The suburban economy. A telling reality for proponents of increased public transport investment is that employment remains – and in some cases is increasingly – suburban by nature. Between 8 and 9 out of 10 of all jobs in metropolitan regions are suburban by location, and when you consider that the same proportion of residents in any metropolitan location are also suburban by residence, the problem of servicing this reality through public transport is apparent. In the last inter censal period, the proportion of metropolitan wide jobs located in the CBD actually fell in Brisbane (to 12.5%), while in Melbourne it remain unchanged (at 10%) and Sydney recorded a small rise (to 13.5%). The raw numbers of jobs in suburban locations are growing faster, as a rule, than those in CBDs.  The cost of creating a public transport system designed around suburban home to suburban workplace commutes is beyond calculation. In Australia, we will be in flying cars like the Jetsons long before this happens.

The new and emerging economy. The way cities were designed – with concentrations of white collar workers in CBDs and with discrete areas set aside for industrial, retail or other specified activities – is no longer as important for new or emerging economies. Technology in particular means that physical place is less essential for connectivity to markets. Communication is less dependent on physical proximity. This doesn't mean CBDs will lose their higher order function but it does mean that disruptive or emerging businesses, for which new technologies are more than just a novelty but a foundation, will have less need for the types of places offered by centralised business districts. They can locate in lower cost areas of the metropolitan area, and make use of the central business districts on occasion, rather than routine. Attracting and retaining these emerging types of businesses will also put the onus on suburban business centres to lift their game, but in many cases this isn’t difficult. Just think of any number of start ups or tech based companies you’ve read of recently and think about how many of these have been in non-traditional locations.

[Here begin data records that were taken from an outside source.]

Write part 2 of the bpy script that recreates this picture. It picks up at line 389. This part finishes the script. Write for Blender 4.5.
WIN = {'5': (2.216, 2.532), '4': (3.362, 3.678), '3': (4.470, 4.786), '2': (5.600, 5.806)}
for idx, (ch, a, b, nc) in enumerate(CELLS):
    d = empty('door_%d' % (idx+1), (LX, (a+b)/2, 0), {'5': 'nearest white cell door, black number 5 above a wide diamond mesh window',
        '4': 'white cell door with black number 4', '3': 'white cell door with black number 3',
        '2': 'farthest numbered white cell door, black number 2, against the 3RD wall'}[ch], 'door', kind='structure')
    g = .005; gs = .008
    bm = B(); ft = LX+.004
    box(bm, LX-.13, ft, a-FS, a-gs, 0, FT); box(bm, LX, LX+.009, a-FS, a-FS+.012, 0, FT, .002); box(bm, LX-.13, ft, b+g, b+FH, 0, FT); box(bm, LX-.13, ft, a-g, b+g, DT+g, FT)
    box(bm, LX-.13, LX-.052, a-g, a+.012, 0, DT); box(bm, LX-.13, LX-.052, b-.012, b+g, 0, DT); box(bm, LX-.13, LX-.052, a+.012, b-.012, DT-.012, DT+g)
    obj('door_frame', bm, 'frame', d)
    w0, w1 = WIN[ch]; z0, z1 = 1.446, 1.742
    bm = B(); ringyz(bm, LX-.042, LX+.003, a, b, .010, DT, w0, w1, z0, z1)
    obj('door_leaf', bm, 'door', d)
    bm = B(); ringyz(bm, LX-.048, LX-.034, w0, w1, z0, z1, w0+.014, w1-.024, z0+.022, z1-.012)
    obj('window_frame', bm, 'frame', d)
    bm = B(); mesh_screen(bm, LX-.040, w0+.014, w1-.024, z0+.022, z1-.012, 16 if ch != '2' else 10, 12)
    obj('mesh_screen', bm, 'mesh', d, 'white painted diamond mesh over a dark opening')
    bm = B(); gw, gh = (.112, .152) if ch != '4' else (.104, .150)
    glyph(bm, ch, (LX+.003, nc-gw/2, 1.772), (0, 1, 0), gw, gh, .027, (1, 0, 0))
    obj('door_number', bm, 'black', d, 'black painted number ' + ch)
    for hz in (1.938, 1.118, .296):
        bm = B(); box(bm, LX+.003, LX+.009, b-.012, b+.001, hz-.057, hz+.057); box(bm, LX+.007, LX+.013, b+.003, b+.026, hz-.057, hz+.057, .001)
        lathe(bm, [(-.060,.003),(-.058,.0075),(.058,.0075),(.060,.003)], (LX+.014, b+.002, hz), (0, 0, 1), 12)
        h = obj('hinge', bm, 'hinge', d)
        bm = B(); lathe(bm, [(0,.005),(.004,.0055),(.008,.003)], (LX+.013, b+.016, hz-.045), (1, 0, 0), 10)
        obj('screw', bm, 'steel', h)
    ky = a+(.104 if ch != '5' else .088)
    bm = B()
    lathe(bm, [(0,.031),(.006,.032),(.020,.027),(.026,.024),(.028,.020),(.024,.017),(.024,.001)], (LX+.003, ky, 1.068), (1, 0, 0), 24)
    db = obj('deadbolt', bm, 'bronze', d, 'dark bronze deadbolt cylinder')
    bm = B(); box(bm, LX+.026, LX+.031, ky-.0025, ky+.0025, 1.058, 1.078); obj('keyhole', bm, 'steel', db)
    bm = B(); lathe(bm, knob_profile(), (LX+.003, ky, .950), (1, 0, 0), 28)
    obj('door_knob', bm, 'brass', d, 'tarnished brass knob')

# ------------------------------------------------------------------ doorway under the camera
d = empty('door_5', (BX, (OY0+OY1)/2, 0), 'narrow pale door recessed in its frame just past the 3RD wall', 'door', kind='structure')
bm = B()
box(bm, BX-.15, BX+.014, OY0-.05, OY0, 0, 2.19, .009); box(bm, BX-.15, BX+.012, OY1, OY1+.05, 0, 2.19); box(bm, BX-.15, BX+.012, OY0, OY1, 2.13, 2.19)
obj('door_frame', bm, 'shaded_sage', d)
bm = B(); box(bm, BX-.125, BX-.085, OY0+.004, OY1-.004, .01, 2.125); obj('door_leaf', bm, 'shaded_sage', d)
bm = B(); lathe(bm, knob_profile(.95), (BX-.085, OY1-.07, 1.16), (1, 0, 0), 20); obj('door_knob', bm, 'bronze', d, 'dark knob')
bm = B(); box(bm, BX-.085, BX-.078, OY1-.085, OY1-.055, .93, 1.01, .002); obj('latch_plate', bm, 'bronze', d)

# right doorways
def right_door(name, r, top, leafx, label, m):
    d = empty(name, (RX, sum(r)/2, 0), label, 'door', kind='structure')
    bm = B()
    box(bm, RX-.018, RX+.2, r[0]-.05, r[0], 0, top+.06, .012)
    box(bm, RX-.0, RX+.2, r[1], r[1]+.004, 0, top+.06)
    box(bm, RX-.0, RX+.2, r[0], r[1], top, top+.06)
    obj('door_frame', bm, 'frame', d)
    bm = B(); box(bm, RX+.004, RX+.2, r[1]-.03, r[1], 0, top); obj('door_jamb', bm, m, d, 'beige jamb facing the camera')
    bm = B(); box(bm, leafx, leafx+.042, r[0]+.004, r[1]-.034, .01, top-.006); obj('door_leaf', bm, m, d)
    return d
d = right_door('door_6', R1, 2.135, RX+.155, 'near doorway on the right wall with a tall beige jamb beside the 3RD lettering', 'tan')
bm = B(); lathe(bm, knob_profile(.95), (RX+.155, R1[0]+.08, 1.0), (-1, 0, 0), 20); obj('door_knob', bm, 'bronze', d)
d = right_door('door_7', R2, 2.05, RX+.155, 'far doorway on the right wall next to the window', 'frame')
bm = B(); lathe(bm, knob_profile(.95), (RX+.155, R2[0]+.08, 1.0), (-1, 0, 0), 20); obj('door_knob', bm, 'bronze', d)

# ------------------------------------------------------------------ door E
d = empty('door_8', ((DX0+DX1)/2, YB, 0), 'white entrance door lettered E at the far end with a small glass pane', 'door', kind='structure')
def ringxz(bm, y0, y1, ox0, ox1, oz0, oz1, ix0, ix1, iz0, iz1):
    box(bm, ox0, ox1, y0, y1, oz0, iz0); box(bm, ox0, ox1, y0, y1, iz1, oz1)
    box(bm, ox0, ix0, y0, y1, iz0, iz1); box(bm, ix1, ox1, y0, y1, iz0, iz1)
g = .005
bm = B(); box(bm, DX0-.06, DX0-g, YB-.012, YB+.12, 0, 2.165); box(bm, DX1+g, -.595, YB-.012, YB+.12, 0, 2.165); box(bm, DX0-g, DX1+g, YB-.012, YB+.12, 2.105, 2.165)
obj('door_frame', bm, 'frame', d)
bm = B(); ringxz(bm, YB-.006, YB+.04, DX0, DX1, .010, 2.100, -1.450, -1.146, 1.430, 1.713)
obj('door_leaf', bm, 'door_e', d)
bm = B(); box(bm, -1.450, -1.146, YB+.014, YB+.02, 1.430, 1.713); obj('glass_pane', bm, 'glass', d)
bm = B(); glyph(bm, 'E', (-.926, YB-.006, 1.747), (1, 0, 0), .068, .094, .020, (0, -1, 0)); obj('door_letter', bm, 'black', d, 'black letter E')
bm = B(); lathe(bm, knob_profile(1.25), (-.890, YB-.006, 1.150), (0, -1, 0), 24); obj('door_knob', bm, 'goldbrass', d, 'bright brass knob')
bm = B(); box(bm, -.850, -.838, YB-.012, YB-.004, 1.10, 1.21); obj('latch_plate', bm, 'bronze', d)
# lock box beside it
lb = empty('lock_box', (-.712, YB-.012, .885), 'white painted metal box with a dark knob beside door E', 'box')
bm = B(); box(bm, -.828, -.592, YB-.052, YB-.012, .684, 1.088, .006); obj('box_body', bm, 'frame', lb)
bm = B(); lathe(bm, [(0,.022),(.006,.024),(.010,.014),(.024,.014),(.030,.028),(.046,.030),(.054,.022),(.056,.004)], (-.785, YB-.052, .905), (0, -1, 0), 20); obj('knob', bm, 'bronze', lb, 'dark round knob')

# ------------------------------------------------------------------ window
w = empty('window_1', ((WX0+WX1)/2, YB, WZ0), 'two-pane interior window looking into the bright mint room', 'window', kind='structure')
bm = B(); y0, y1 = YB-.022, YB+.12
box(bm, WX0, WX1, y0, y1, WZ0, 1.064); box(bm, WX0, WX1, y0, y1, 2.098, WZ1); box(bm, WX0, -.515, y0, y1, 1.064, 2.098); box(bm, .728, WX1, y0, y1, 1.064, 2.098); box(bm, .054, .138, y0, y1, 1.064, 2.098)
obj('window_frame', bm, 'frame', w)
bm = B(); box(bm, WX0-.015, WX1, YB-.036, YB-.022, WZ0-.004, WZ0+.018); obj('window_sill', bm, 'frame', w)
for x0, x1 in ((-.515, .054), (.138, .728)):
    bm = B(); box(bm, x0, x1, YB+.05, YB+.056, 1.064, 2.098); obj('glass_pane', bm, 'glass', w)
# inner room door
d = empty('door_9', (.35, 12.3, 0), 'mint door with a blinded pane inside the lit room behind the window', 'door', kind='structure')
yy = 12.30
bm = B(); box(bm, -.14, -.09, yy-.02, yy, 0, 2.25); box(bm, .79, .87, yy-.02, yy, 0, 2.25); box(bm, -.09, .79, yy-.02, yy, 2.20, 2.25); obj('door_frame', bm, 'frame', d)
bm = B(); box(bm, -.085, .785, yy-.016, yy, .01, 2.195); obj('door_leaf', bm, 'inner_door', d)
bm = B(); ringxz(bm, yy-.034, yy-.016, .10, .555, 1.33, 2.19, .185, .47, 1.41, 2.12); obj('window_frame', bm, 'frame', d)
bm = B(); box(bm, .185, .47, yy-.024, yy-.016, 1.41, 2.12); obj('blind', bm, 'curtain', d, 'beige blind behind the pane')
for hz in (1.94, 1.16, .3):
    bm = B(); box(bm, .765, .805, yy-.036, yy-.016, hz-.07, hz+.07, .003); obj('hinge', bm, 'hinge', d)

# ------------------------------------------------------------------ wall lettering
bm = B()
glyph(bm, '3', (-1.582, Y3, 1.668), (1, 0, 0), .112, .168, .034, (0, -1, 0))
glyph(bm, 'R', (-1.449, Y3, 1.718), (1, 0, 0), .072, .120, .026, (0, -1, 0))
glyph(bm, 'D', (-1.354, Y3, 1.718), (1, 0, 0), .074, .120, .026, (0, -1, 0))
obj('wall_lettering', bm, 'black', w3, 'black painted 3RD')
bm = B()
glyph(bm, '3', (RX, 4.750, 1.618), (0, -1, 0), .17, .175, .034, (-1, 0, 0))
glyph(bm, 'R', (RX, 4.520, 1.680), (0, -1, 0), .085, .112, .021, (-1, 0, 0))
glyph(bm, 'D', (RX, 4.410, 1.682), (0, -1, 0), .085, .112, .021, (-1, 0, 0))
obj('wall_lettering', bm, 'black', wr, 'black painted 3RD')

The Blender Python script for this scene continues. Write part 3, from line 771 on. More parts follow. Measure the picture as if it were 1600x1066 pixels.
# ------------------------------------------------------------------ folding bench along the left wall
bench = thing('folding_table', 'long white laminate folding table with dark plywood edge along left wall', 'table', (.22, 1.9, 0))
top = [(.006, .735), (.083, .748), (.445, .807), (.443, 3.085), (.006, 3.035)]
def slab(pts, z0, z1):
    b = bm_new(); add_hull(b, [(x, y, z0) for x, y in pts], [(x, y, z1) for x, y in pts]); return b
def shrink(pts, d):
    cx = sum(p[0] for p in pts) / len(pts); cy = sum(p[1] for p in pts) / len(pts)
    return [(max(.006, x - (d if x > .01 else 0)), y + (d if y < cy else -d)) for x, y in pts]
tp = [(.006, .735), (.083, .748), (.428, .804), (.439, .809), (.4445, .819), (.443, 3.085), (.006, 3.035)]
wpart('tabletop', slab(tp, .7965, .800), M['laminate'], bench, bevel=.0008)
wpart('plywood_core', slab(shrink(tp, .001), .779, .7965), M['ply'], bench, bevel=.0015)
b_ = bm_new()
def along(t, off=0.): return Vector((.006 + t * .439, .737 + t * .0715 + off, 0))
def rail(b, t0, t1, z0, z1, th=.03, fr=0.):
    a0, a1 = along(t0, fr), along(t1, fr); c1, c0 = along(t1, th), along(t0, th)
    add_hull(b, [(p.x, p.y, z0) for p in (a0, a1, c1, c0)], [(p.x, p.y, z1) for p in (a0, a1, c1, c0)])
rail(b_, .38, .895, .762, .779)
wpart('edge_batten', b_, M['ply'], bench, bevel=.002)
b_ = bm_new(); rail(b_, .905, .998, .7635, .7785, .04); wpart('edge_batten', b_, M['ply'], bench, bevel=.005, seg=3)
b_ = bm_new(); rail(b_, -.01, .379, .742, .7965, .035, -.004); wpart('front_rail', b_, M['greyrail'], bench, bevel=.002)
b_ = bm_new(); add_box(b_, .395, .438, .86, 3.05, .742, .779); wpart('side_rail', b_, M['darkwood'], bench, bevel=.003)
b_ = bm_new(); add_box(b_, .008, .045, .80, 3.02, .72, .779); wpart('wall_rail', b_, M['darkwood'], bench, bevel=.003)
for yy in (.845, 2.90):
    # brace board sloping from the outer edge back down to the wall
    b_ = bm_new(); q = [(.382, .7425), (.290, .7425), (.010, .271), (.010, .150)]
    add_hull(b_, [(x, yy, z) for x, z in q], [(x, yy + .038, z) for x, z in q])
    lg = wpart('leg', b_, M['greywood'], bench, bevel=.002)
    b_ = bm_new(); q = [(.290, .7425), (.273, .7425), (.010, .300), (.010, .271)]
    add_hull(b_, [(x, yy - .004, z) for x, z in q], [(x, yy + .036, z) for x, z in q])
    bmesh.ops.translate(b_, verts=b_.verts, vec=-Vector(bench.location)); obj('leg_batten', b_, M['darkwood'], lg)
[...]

Even when these businesses mature, their lack of interest in a CBD style presence doesn’t seem to change. Witness the many technologically innovative businesses in the USA or Europe, by way of example.

Where does this leave us with solutions for congestion? Ironically, increasing public transport investment designed to ferry people into and out of central business areas is unlikely to make much difference to metropolitan wide congestion. It can’t – simply because only a minority of jobs (between 10% and 15% in the case of Australia’s major cities) are in these locations. People with jobs in these locations may currently have relatively high rates of public transport usage already (often 40% plus) but imagine the cost of increasing this to 80%? The cost of getting there is incalculable for cities of our size, and in any way, it would only benefit 10% to 15% of the urban workforce. Ironically, the people most likely to benefit from this type of public transport prescription tend be much higher wage earners, living close to the inner city in highly valued real estate. (Have a look at this analysis from The Pulse a couple of years ago). Yet their higher capacity to pay is not reflected in most policy debate.

The reality is that public transport can only go so far in alleviating congestion. Social and economic change to the nature of work is changing the shape of employment decisions and has forever changed the nature of the commute. Public policy officials, urbanists and politicians who pretend that all that’s needed to ‘solve congestion’ is massively increased investment in heavy rail, light rail or dedicated busway networks are deluded: this thinking is rooted in nostalgic notions of work, unrelated to the future of work.

And as if to demonstrate the fact we should not expect better from our various governments, when a technological innovation comes along that promises to realize the long held dream of ride sharing and increased persons per vehicle - which if widely embraced would go a long way to solving congestion at no cost to taxpayers -  governments stand in the way. It’s called Uber. Go figure.